Una delle cose che stupisce di più di Linux è il suo tasso di espansione straordinario - nonostante solo da qualche mese le riviste gli dedichino un briciolo di attenzione. Oh, certo, ci sono gli articoli sul Titanic, InfoWorld e i premi che ha dato Linux (e, ugualmente importante, alla comunità Linux come ``migliore supporto''). Ci sono gli articoli incoraggianti, i box con le ``alternative'', le ditte che hanno un server Linux in rete e ne sono felici, gli appassionati e gli hobbisti che lo osannano e che hanno in camera un piccolo tempietto con la foto di Torvalds e le candele.

E con tutto questo, ancora si risentono gli stessi toni alle conferenze quando qualcuno parla del Linux, c'è lo stesso sorrisino che dice ``ah, se avessi tempo ci giocherei anch'io ma devo guadagnare i miei miliardi'' e così via. Le riviste continuano a essere dominate da windows e soci, le librerie da libroni di mille pagine su Windows98, usare Word senza fatica, e simili. Vi siete mai chiesti come mai?

In realtà una rivista vive soprattutto di pubblicità, e a quanto sembra Linux non ne genera abbastanza (o non ci sono abbastanza prodotti da vendere). Prendete una bella rivistona, di quelle con cento pagine di pubblicità e venti di articoli, e capirete cosa intendo. Trovate decine di cloni PC tutti uguali, qualche gadget (il joystick che si pilota con la testa, o il sensore per misurarti la pressione con windows - forse per cercare di controllarla quando Win95 ha perso l'ultimo bilancio o la copia della tesi?) e tanto software. Software spesso infame, ma che grazie al grande bacino di utenza vende comunque bene. Poi ci sono i giochi, i CD con lo shareware, e così via. Insomma, poco e niente.
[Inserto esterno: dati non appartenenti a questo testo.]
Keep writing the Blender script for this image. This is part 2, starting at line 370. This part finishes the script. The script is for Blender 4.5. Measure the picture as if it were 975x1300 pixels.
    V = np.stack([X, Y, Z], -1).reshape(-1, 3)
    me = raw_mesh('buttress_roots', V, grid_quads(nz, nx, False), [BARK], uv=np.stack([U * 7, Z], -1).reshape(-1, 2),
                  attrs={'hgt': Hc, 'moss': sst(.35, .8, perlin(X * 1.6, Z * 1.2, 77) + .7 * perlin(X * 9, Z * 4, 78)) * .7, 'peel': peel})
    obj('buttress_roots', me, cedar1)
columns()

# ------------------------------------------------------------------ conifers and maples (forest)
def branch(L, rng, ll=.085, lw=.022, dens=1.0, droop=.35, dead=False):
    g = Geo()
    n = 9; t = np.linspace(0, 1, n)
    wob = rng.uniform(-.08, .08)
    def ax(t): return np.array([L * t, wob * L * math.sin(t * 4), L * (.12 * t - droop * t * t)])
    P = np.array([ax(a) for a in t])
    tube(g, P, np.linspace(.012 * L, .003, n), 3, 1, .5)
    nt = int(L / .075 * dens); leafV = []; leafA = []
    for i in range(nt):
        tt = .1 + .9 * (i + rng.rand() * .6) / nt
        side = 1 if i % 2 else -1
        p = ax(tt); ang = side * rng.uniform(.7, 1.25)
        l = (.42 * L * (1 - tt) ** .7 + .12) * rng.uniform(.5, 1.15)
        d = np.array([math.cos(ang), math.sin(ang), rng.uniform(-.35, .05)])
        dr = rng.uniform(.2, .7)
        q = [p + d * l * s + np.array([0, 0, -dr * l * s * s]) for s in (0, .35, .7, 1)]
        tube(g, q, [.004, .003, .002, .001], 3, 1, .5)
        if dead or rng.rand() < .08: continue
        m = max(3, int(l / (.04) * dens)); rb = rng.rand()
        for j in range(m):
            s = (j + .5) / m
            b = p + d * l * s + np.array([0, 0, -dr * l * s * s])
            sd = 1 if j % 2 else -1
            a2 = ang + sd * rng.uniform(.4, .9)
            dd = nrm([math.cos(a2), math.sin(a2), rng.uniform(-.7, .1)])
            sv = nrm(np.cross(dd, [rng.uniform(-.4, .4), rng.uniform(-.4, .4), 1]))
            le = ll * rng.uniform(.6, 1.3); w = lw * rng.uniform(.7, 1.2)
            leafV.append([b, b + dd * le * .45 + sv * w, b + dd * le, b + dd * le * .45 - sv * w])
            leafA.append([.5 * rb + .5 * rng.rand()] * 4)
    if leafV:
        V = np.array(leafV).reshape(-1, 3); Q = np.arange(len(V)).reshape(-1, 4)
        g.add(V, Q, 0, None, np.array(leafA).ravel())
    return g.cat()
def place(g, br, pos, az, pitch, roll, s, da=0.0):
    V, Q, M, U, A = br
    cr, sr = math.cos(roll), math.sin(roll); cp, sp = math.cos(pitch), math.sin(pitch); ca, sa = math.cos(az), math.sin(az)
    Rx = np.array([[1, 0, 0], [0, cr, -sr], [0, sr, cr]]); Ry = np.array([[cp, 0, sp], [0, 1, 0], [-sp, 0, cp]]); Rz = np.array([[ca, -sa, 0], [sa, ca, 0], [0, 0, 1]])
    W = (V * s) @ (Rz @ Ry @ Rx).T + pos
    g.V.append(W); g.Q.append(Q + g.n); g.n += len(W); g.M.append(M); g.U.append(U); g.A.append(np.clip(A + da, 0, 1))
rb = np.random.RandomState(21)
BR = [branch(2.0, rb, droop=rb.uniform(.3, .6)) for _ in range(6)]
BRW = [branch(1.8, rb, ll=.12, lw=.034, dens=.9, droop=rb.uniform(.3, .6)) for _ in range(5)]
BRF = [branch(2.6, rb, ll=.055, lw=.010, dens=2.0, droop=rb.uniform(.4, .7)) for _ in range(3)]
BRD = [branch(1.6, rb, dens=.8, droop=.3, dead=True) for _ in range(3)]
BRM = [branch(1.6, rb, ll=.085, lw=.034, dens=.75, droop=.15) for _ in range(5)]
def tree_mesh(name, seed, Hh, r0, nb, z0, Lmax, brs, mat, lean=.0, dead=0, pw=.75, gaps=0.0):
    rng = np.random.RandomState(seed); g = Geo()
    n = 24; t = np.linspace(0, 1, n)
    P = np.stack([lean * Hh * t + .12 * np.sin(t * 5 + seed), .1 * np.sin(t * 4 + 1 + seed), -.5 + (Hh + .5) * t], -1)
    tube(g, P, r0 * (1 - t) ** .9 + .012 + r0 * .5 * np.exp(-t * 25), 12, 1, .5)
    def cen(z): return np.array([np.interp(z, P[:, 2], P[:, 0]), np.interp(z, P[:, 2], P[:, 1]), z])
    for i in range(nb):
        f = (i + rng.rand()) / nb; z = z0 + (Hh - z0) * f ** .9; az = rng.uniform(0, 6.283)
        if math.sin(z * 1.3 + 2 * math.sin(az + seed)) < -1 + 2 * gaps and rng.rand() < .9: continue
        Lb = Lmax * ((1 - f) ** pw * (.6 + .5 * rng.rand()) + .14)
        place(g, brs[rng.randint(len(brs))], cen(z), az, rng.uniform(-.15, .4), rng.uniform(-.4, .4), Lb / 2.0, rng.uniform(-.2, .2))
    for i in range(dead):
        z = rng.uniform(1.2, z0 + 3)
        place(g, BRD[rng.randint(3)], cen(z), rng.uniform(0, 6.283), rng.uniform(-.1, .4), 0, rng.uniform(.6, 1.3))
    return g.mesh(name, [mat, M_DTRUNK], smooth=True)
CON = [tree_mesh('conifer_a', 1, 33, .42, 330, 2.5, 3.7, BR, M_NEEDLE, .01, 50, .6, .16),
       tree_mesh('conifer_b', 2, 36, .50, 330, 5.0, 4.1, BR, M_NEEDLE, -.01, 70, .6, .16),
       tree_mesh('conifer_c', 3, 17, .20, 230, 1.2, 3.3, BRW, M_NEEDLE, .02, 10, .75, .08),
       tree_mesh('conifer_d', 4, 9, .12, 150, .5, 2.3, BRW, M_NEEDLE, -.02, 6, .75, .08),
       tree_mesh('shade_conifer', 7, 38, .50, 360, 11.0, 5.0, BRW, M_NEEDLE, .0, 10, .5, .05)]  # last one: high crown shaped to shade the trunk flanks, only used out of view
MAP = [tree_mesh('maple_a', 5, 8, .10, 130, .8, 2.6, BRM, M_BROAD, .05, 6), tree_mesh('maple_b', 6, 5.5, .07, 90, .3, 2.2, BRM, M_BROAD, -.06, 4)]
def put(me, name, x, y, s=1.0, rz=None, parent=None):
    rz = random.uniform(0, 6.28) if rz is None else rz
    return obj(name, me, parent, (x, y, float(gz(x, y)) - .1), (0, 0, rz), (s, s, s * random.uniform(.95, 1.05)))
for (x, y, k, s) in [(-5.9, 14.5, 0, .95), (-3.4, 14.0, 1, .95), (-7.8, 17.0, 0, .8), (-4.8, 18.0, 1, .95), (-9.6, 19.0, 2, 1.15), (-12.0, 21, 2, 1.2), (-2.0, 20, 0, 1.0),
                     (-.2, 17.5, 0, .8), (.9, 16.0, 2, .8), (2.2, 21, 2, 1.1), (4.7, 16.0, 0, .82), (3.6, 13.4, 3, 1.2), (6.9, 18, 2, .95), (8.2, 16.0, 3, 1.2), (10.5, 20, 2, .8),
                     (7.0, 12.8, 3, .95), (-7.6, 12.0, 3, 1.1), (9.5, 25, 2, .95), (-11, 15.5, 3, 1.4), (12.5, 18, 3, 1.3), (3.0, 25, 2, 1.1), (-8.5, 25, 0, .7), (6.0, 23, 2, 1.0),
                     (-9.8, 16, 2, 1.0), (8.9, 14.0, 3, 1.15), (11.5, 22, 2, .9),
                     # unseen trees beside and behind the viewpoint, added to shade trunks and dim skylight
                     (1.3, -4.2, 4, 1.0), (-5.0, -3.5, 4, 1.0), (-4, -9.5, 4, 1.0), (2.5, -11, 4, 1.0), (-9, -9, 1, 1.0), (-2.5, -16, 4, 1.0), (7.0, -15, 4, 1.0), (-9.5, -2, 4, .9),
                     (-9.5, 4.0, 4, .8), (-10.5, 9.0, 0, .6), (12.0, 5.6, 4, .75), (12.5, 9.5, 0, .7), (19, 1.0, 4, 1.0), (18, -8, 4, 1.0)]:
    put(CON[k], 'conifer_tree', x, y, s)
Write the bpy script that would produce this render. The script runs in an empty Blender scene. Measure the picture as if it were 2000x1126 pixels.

Cosa interessa all'utente Linux sapere che un pc arriva con win95 e office preinstallato? Assolutamente niente. L'ultima WinPrinter, che stampa solo da 95? Assolutamente niente. Una guida all'uso del mouse, tutta in italiano e con tanti disegnini? Ancora niente. È questa la differenza: prendete il Linux journal e sfogliatelo. Cosa trovate? Multiseriali di tutti i generi, hard disk di tutte le taglie, Workstation Alpha (o, se proprio volete, con il pentium pro) con Linux preinstallato e tante ditte che fanno supporto all'installazione e alla realizzazione di server. Insomma, un altro pianeta.

E questo pianeta si muove su coordinate completamente diverse, e dal mio punto di vista si tratta di un bene. Perché se rivoluzione deve essere, la rivoluzione non deve essere solo dal punto di vista tecnico - in fin dei conti Linux non si differenzia (anzi, differenziava, visto lo sviluppo che ha avuto) dagli altri Unix free che si trovano in rete, come l'ottimo OpenBSD (o FreeBSD, NetBSD e varianti assortite). La rivoluzione arriva in realtà da una variazione in quelli che sono i parametri economici del sistema operativo, dagli utilizzi che ha, dai nuovi mercati che esplora.

No, non credo che Linux soppianterà Windows95. Né che la gente smetterà di comprare NT per appoggiarci una piccola applicazione fatta in Visual Basic. Linux si imporrà in mercati che adesso non si vedono, o che tutti gli altri ignorano; diventerà lo standard di rete nei paesi in via di sviluppo, dove i pc hanno 8 mega di ram se è tanto. Diventerà lo standard dove ci sono diversi tipi di protocolli, diversi tipi di servizi, e bisogna far funzionare il tutto. Diventerà lo standard per l'utente evoluto, che prova un po' di tutto (e che a quel punto può dimenticarsi della guardia di finanza fuori dalla porta di casa).

E di tutti questi mercati nessuno saprà niente fino alla fine, quando improvvisamente si scopre che tutti hanno una macchina Linux a casa o in ufficio (magari non sanno che è Linux, come nel caso di molti firewall dedicati). Il mio sogno? Che il Linux arrivi al successo di un altro progetto accademico, snobbato da tutti fino al momento del boom, dichiarato morto più volte. Il suo nome? Internet.